13. Markanın pazar raflarında bulunmaması

Eğer tüketici istediği ürünü pazarda bulamazsa,başka bir markayı satın alır veya satın aldığı ürünün yerini başka bir ürün gurubuyla değiştirir.

Başka bir ifadeyle pazarda ürünü bulamayan tüketici gelecekte tercihini değiştire bilmektedir. Bu sorun tüketicinin markaya olan sadakatini de negatif yönde etkileyecektir.

14. Demografik Özellikler

Günümüzdeki hayata baktığımız zaman kişilerin demografik özellikleri ve markalara karşı olan sadakatleri arasında bağlanti olduğunu görmekteyiz.

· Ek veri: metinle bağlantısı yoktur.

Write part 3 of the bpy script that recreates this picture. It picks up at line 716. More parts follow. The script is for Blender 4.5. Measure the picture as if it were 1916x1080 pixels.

Tüketicinin yaşı ilerledikce gelir seviyesi de artmaktadır. Bu nedenle algıladığı risk düzeyinde de artış görulerek marka sadakati de buna bağlı olarak artış gösterecektir. Gelir seviyesi düşük olan bir tüketici öncelikle satın aldığı markanın onun ihtiyaçlarını karşılarmı diye bakar, daha sonra bu ihtiyaçları karşladığına inandığı markaya karşı sadakat geliştirir. Yapılan araştırmalardan eldi edşlen sonuca göre, markalar arasındaki fiyat farkı arttıkca tüketicinin marka değiştirme olasılığı da artış gösterir ve en çok tepkiyi gelir ve eğitim bakımından üç sınırlada olanlar göstermektedır.